The issue was subscribed more than 39 times during the bidding process, driven primarily by a strong demand from institutional investors. Retail portion of the IPO was subscribed just 2.5 times.

Singapore’s GIC and Temasek and India’s public sector insurance company Life Insurance Corporation were among the major institutional investors that participated in the IPO.

Citigroup Global Markets India, BofA Securities India, Morgan Stanley, Axis Capital, Avendus Capital and ICICI Securities were among the joint bookrunners.

ICICI Prudential AMC is India’s largest asset management company in India in terms of assets managed under active mutual fund schemes with an mutual fund quarterly average assets of 101.47 billion rupees.
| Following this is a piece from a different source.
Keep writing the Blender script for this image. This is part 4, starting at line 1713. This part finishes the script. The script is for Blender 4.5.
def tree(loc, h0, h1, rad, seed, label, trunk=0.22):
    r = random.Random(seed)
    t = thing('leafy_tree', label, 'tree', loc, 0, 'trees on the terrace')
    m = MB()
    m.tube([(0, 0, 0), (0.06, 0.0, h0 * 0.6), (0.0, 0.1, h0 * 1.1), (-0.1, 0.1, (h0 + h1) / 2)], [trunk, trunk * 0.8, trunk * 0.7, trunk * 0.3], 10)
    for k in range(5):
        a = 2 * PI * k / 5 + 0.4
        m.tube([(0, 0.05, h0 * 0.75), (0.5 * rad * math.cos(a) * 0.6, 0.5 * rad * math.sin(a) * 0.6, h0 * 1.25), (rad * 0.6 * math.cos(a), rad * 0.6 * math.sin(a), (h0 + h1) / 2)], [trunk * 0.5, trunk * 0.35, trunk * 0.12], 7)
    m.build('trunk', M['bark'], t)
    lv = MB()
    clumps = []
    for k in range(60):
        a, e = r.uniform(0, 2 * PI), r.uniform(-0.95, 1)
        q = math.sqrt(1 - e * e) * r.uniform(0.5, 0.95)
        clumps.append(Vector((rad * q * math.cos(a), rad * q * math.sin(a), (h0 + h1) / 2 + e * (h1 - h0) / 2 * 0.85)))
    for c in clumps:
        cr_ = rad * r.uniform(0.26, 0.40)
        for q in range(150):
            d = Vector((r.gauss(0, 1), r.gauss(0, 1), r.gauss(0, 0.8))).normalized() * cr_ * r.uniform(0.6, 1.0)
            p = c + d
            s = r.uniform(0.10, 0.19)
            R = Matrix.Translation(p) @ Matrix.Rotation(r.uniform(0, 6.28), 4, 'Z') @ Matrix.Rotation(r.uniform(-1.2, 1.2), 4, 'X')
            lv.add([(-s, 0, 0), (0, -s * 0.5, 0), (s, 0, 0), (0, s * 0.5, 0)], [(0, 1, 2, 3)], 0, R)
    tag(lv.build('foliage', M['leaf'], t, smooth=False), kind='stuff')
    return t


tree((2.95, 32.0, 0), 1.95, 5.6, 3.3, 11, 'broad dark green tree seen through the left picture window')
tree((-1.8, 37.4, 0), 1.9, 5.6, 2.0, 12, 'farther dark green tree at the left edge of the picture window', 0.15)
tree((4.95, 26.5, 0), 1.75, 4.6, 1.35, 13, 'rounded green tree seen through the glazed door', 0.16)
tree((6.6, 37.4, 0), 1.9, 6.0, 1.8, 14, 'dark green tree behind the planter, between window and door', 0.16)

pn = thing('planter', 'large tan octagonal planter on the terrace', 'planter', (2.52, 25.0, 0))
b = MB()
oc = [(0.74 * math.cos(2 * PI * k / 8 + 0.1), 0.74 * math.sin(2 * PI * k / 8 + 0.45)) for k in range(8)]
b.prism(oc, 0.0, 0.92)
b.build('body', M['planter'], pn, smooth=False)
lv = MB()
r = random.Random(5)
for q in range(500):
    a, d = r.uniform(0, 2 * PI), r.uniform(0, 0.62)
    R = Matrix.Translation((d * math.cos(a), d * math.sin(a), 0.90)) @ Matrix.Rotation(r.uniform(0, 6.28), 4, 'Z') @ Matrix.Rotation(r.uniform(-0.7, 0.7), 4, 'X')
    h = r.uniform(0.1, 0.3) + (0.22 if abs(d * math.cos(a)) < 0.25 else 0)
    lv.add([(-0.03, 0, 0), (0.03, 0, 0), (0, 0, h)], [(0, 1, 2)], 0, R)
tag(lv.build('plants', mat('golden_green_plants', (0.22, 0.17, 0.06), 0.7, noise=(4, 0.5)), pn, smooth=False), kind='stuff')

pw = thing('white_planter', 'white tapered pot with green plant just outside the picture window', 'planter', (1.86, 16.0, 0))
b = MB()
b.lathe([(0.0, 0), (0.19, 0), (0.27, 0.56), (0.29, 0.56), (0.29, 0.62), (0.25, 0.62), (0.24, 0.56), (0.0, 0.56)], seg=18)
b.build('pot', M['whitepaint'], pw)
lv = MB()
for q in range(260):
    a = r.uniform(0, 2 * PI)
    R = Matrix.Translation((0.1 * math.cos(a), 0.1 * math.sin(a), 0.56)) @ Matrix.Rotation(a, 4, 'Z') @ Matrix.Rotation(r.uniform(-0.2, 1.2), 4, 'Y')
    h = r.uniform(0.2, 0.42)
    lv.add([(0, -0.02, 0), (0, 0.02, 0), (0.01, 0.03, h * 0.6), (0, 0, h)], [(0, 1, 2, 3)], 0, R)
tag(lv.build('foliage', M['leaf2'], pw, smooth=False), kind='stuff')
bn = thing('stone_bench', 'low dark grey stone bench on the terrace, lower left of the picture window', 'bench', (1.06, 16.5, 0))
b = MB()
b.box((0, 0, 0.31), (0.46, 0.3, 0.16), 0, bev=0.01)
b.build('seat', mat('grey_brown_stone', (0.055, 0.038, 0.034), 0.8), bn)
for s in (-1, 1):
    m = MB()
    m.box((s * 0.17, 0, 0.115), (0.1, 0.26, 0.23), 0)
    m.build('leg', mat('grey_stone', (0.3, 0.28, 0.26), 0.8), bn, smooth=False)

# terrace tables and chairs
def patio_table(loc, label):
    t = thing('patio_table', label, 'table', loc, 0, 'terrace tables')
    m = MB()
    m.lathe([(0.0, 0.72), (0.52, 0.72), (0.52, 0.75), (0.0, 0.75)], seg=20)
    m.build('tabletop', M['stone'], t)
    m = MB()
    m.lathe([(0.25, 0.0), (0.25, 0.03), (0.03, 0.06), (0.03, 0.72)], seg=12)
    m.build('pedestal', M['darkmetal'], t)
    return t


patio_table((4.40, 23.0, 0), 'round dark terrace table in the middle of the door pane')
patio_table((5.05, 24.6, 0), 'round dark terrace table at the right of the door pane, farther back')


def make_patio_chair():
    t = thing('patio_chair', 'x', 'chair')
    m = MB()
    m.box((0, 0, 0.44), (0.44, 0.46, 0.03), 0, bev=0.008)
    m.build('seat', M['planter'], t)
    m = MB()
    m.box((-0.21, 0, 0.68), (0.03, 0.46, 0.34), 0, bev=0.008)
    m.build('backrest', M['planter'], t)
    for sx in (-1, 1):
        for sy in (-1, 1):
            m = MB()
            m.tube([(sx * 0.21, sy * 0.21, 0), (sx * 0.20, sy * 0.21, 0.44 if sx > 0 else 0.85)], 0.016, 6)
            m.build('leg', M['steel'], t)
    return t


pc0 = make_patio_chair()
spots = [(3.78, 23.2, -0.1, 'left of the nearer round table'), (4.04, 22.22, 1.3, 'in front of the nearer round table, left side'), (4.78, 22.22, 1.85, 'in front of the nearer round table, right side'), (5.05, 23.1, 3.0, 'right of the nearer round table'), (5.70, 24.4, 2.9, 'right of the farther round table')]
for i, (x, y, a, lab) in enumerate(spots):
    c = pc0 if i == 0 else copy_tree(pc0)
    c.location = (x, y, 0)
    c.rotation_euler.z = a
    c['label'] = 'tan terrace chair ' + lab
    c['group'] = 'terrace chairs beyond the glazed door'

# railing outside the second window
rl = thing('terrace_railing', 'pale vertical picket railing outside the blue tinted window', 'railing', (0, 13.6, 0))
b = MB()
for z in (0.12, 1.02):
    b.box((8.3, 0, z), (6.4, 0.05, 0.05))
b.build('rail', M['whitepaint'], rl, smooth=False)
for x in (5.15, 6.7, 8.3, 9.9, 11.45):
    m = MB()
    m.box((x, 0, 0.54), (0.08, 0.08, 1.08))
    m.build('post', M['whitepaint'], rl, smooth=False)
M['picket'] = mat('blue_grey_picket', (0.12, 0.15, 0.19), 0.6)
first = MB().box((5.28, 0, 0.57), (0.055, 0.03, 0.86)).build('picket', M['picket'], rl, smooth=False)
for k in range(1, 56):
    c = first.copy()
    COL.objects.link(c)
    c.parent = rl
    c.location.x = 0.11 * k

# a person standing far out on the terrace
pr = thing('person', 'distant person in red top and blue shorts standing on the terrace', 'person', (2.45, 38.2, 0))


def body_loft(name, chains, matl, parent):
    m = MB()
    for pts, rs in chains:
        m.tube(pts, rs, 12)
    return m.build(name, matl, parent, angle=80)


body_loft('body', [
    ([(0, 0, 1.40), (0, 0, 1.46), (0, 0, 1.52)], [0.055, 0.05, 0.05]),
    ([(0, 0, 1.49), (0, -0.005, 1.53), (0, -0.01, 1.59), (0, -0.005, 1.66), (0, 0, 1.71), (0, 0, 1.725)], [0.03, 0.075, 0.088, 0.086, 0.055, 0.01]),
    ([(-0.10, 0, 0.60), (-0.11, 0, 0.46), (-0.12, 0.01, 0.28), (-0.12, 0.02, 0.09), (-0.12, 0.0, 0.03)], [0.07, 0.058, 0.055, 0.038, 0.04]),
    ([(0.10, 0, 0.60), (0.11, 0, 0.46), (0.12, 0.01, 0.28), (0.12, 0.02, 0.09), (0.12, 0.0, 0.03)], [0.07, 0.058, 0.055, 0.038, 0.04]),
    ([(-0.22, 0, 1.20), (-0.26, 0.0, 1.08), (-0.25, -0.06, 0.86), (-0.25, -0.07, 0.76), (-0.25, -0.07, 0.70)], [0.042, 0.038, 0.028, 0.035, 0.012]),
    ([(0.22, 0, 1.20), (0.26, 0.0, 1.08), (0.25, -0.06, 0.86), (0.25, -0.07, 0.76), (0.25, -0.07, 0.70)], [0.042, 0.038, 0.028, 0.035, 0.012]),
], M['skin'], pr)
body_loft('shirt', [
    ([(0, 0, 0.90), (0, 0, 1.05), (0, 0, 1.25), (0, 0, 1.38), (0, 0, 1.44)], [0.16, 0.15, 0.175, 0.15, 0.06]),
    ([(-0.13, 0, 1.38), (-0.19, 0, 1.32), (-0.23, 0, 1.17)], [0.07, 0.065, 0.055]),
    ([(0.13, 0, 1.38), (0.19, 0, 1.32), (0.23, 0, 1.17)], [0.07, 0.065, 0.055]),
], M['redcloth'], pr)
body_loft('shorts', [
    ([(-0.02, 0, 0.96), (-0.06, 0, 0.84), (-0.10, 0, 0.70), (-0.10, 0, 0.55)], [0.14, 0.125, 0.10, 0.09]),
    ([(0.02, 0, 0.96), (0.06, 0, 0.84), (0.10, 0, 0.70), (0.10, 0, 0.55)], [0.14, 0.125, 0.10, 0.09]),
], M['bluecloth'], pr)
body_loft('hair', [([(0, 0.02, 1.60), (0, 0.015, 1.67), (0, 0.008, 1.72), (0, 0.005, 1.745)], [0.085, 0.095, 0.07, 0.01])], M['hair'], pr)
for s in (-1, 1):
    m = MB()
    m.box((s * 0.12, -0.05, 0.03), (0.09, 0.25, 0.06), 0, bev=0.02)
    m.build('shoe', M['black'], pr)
The company had 15.5 million retail investors as of end of September.

Though this IPO saw relatively tepid individual investor interest, global consultancy firm Bain & Company estimates retail investor-driven assets of Indian mutual fund industry to grow to about $3.3 trillio by 2035 from 45 trillion rupees in fiscal year 2025.

This comes as salaried millennials in metro cities and Gen Zs increasingly invest savings in mutual funds, even avoiding direct equities, the report said.

As more retail investors participate in capital markets, the opportunities for asset managers to handle those funds are ballooning.

Investment through systematic investment plans, which refer to investing bite-sized sums at regular intervals, tripled to 2.89 trillion rupees in fiscal year 2025 from 2021, data from Association of Mutual Funds in India shows.